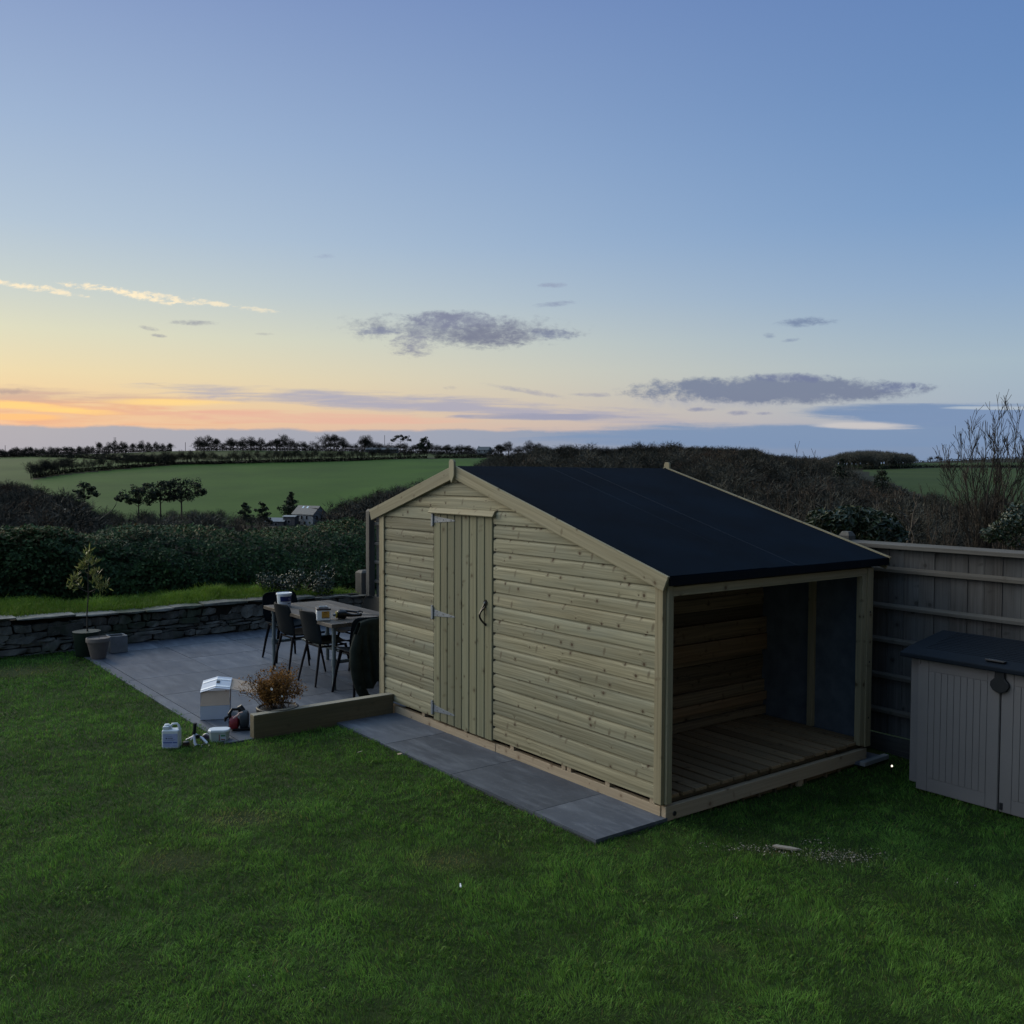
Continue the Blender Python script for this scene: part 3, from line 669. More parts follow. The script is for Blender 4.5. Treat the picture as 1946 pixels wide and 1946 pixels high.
def lobed(H, n, g):
    """twig origins and directions for a rounded winter crown made of several domes"""
    nl = 7; a = g.uniform(0, 2 * PI, nl); rr_ = H * g.uniform(0.08, 0.26, nl); rr_[0] = 0
    c = np.stack([rr_ * np.cos(a), rr_ * np.sin(a), H * (0.70 - 1.25 * (rr_ / H) + g.uniform(-0.05, 0.05, nl))], -1); R_ = H * g.uniform(0.16, 0.26, nl)
    k = g.integers(0, nl, n); d = g.normal(0, 1, (n, 3)); d[:, 2] = np.abs(d[:, 2]) * 1.1 - 0.35; d /= np.linalg.norm(d, axis=1)[:, None]
    P_ = c[k] + d * (R_[k] * g.uniform(0.35, 0.95, n))[:, None]
    D_ = d + g.normal(0, 0.38, (n, 3)) + [0, 0, 0.25]; D_ /= np.linalg.norm(D_, axis=1)[:, None]
    return P_, D_, H * 0.075 * (0.5 + g.random(n))
def bare_proto(H, seed, wide=0.42, ntw=520, tw=0.05, trunk=0.3):
    """far bare tree: trunk + limbs + a veil of twigs filling a domed crown"""
    r = random.Random(seed)
    segs = grow(3, H * 0.42, H * 0.022, 0.62, [5, 4, 3], 0.12, 0.66, 0.22, rnd=r, first=trunk)
    tv, tf = segmesh([s_ for s_ in segs if s_[4] <= 1], 4); bv, bf = segmesh([s_ for s_ in segs if s_[4] > 1], 3)
    g = np.random.default_rng(seed)
    P_, D_, L_ = lobed(H, ntw, g)
    sv, sf = slivers(P_, D_, L_, np.full(ntw, tw) * (0.6 + 0.8 * g.random(ntw)))
    V_, F_ = merge([(tv, tf), (bv, bf), (sv, sf)])
    zmax = V_[:, 2].max(); V_ = V_ * (H / zmax)
    return V_, F_, len(tv)
protos = [bare_proto(10, 100 + k, ntw=760, tw=0.10) for k in range(8)]

# canopy line of the woods in the picture: tops may not rise above it
cl_px = np.array([-1500, -200, 0, 60, 130, 170, 230, 430, 560, 610, 640, 700, 760, 830, 870, 905, 935, 960, 1000, 1050, 1100, 1150, 1200, 1260, 1330, 1400, 1480, 1545, 1570, 1620, 1700, 1760, 1800, 1946, 2300, 3400.])
cl_rw = np.array([900, 895, 906, 915, 916, 950, 962, 958, 968, 955, 946, 920, 905, 902, 895, 868, 856, 850, 846, 841, 838, 836, 834, 836, 841, 847, 851, 854, 866, 880, 903, 920, 926, 928, 928, 920.])
def canopy(px): return np.interp(px, cl_px, cl_rw)
woodP = []
tries = 16000
tpx = rng.uniform(-350, 2350, tries); td = np.sqrt(rng.uniform(150 ** 2, 760 ** 2, tries)); tH = rng.uniform(6.5, 15, tries)
trow = terr_row(tpx, td); ttop = trow - tH * 1838 / td
limit = canopy(tpx) + (fnoise(tpx, tpx * 0, 45, 61, 2) - 0.5) * 24 + 3 + rng.uniform(0, 5, tries)
okf = ttop > limit
for pl in (field_main, field_left, field_up, field_r1, field_r2): okf &= ~(inpoly(tpx, trow, pl) & (td > (400 if pl is not field_left else 560)))
# keep a clearing round the white house
okf &= ~((tpx > 470) & (tpx < 632) & (td > 330) & (td < 420))
okf &= ~((tpx > 500) & (tpx < 630) & (ttop < 992) & (td <= 330))
ii = np.where(okf)[0]
# thin to roughly one tree per crown area
cell = {}; sel = []
for k in ii:
    x_ = (tpx[k] - 973) / 1838 * td[k]; key = (int(x_ // 6.2), int(td[k] // 6.2))
    if key in cell: continue
    cell[key] = 1; sel.append(k)
print('wood trees', len(sel))
# ridge trees of the wooded hill: force an even skyline
Vs, Fs, Ts = [], [], []; off = 0
for k in sel:
    pv, pf, nt = protos[rng.integers(0, len(protos))]
    sc_ = tH[k] / 10.0; a = rng.uniform(0, 2 * PI); wdt = sc_ * rng.uniform(1.0, 1.6)
    x_ = pv[:, 0] * math.cos(a) - pv[:, 1] * math.sin(a); y_ = pv[:, 0] * math.sin(a) + pv[:, 1] * math.cos(a)
    px_, d_ = tpx[k], td[k]
    Vs.append(np.stack([x_ * wdt + (px_ - 973) / 1838 * d_, y_ * wdt + d_, pv[:, 2] * sc_ + terr_z(px_, d_) - 0.3], -1)); Fs.append(pf + off); off += len(pv)
    rust = 0.75 if rng.random() < 0.16 else 0.0
    Ts.append(np.tile([rng.uniform(0.0, 1.0), rust * rng.uniform(0.5, 1), rng.uniform(0.5, 1.5)], (len(pv), 1)))
wd_ = npmesh('woodland', np.concatenate(Vs), np.concatenate(Fs), M['wintertwig'], colr=np.concatenate(Ts)); tag(wd_, kind='stuff')

# ---- leaf clouds
def leafquads(P, N, size, asp=0.5, fold=0.0):
    """leaf = rhombus; P centres, N normals"""
    n = len(P); N = N / (np.linalg.norm(N, axis=1)[:, None] + 1e-9)
    a = np.cross(N, rng.normal(0, 1, (n, 3))); a /= np.linalg.norm(a, axis=1)[:, None] + 1e-9; b = np.cross(N, a)
    L = size[:, None] / 2
    V = np.stack([P - a * L, P + b * L * asp + N * L * 0.15, P + a * L, P - b * L * asp + N * L * 0.15], 1).reshape(-1, 3)
    return V, (np.arange(n) * 4)[:, None] + [0, 1, 2, 3]
def blob_pts(n, clumps, g=rng):
    """points near the surface of many small lumps"""
    c = np.asarray(clumps); k = g.integers(0, len(c), n); d = g.normal(0, 1, (n, 3)); d /= np.linalg.norm(d, axis=1)[:, None]
    r = c[k, 3] * (0.55 + 0.5 * g.random(n) ** 0.6); return c[k, :3] + d * r[:, None] * [1, 1, 0.75], d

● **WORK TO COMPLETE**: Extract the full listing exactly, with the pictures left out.

● **THE COMPLETED TASK**:
Continue the Blender Python script for this scene: part 3, from line 669. More parts follow. The script is for Blender 4.5. Treat the picture as 1946 pixels wide and 1946 pixels high.
def lobed(H, n, g):
    """twig origins and directions for a rounded winter crown made of several domes"""
    nl = 7; a = g.uniform(0, 2 * PI, nl); rr_ = H * g.uniform(0.08, 0.26, nl); rr_[0] = 0
    c = np.stack([rr_ * np.cos(a), rr_ * np.sin(a), H * (0.70 - 1.25 * (rr_ / H) + g.uniform(-0.05, 0.05, nl))], -1); R_ = H * g.uniform(0.16, 0.26, nl)
    k = g.integers(0, nl, n); d = g.normal(0, 1, (n, 3)); d[:, 2] = np.abs(d[:, 2]) * 1.1 - 0.35; d /= np.linalg.norm(d, axis=1)[:, None]
    P_ = c[k] + d * (R_[k] * g.uniform(0.35, 0.95, n))[:, None]
    D_ = d + g.normal(0, 0.38, (n, 3)) + [0, 0, 0.25]; D_ /= np.linalg.norm(D_, axis=1)[:, None]
    return P_, D_, H * 0.075 * (0.5 + g.random(n))
def bare_proto(H, seed, wide=0.42, ntw=520, tw=0.05, trunk=0.3):
    """far bare tree: trunk + limbs + a veil of twigs filling a domed crown"""
    r = random.Random(seed)
    segs = grow(3, H * 0.42, H * 0.022, 0.62, [5, 4, 3], 0.12, 0.66, 0.22, rnd=r, first=trunk)
    tv, tf = segmesh([s_ for s_ in segs if s_[4] <= 1], 4); bv, bf = segmesh([s_ for s_ in segs if s_[4] > 1], 3)
    g = np.random.default_rng(seed)
    P_, D_, L_ = lobed(H, ntw, g)
    sv, sf = slivers(P_, D_, L_, np.full(ntw, tw) * (0.6 + 0.8 * g.random(ntw)))
    V_, F_ = merge([(tv, tf), (bv, bf), (sv, sf)])
    zmax = V_[:, 2].max(); V_ = V_ * (H / zmax)
    return V_, F_, len(tv)
protos = [bare_proto(10, 100 + k, ntw=760, tw=0.10) for k in range(8)]

# canopy line of the woods in the picture: tops may not rise above it
cl_px = np.array([-1500, -200, 0, 60, 130, 170, 230, 430, 560, 610, 640, 700, 760, 830, 870, 905, 935, 960, 1000, 1050, 1100, 1150, 1200, 1260, 1330, 1400, 1480, 1545, 1570, 1620, 1700, 1760, 1800, 1946, 2300, 3400.])
cl_rw = np.array([900, 895, 906, 915, 916, 950, 962, 958, 968, 955, 946, 920, 905, 902, 895, 868, 856, 850, 846, 841, 838, 836, 834, 836, 841, 847, 851, 854, 866, 880, 903, 920, 926, 928, 928, 920.])
def canopy(px): return np.interp(px, cl_px, cl_rw)
woodP = []
tries = 16000
tpx = rng.uniform(-350, 2350, tries); td = np.sqrt(rng.uniform(150 ** 2, 760 ** 2, tries)); tH = rng.uniform(6.5, 15, tries)
trow = terr_row(tpx, td); ttop = trow - tH * 1838 / td
limit = canopy(tpx) + (fnoise(tpx, tpx * 0, 45, 61, 2) - 0.5) * 24 + 3 + rng.uniform(0, 5, tries)
okf = ttop > limit
for pl in (field_main, field_left, field_up, field_r1, field_r2): okf &= ~(inpoly(tpx, trow, pl) & (td > (400 if pl is not field_left else 560)))
# keep a clearing round the white house
okf &= ~((tpx > 470) & (tpx < 632) & (td > 330) & (td < 420))
okf &= ~((tpx > 500) & (tpx < 630) & (ttop < 992) & (td <= 330))
ii = np.where(okf)[0]
# thin to roughly one tree per crown area
cell = {}; sel = []
for k in ii:
    x_ = (tpx[k] - 973) / 1838 * td[k]; key = (int(x_ // 6.2), int(td[k] // 6.2))
    if key in cell: continue
    cell[key] = 1; sel.append(k)
print('wood trees', len(sel))
# ridge trees of the wooded hill: force an even skyline
Vs, Fs, Ts = [], [], []; off = 0
for k in sel:
    pv, pf, nt = protos[rng.integers(0, len(protos))]
    sc_ = tH[k] / 10.0; a = rng.uniform(0, 2 * PI); wdt = sc_ * rng.uniform(1.0, 1.6)
    x_ = pv[:, 0] * math.cos(a) - pv[:, 1] * math.sin(a); y_ = pv[:, 0] * math.sin(a) + pv[:, 1] * math.cos(a)
    px_, d_ = tpx[k], td[k]
    Vs.append(np.stack([x_ * wdt + (px_ - 973) / 1838 * d_, y_ * wdt + d_, pv[:, 2] * sc_ + terr_z(px_, d_) - 0.3], -1)); Fs.append(pf + off); off += len(pv)
    rust = 0.75 if rng.random() < 0.16 else 0.0
    Ts.append(np.tile([rng.uniform(0.0, 1.0), rust * rng.uniform(0.5, 1), rng.uniform(0.5, 1.5)], (len(pv), 1)))
wd_ = npmesh('woodland', np.concatenate(Vs), np.concatenate(Fs), M['wintertwig'], colr=np.concatenate(Ts)); tag(wd_, kind='stuff')

# ---- leaf clouds
def leafquads(P, N, size, asp=0.5, fold=0.0):
    """leaf = rhombus; P centres, N normals"""
    n = len(P); N = N / (np.linalg.norm(N, axis=1)[:, None] + 1e-9)
    a = np.cross(N, rng.normal(0, 1, (n, 3))); a /= np.linalg.norm(a, axis=1)[:, None] + 1e-9; b = np.cross(N, a)
    L = size[:, None] / 2
    V = np.stack([P - a * L, P + b * L * asp + N * L * 0.15, P + a * L, P - b * L * asp + N * L * 0.15], 1).reshape(-1, 3)
    return V, (np.arange(n) * 4)[:, None] + [0, 1, 2, 3]
def blob_pts(n, clumps, g=rng):
    """points near the surface of many small lumps"""
    c = np.asarray(clumps); k = g.integers(0, len(c), n); d = g.normal(0, 1, (n, 3)); d /= np.linalg.norm(d, axis=1)[:, None]
    r = c[k, 3] * (0.55 + 0.5 * g.random(n) ** 0.6); return c[k, :3] + d * r[:, None] * [1, 1, 0.75], d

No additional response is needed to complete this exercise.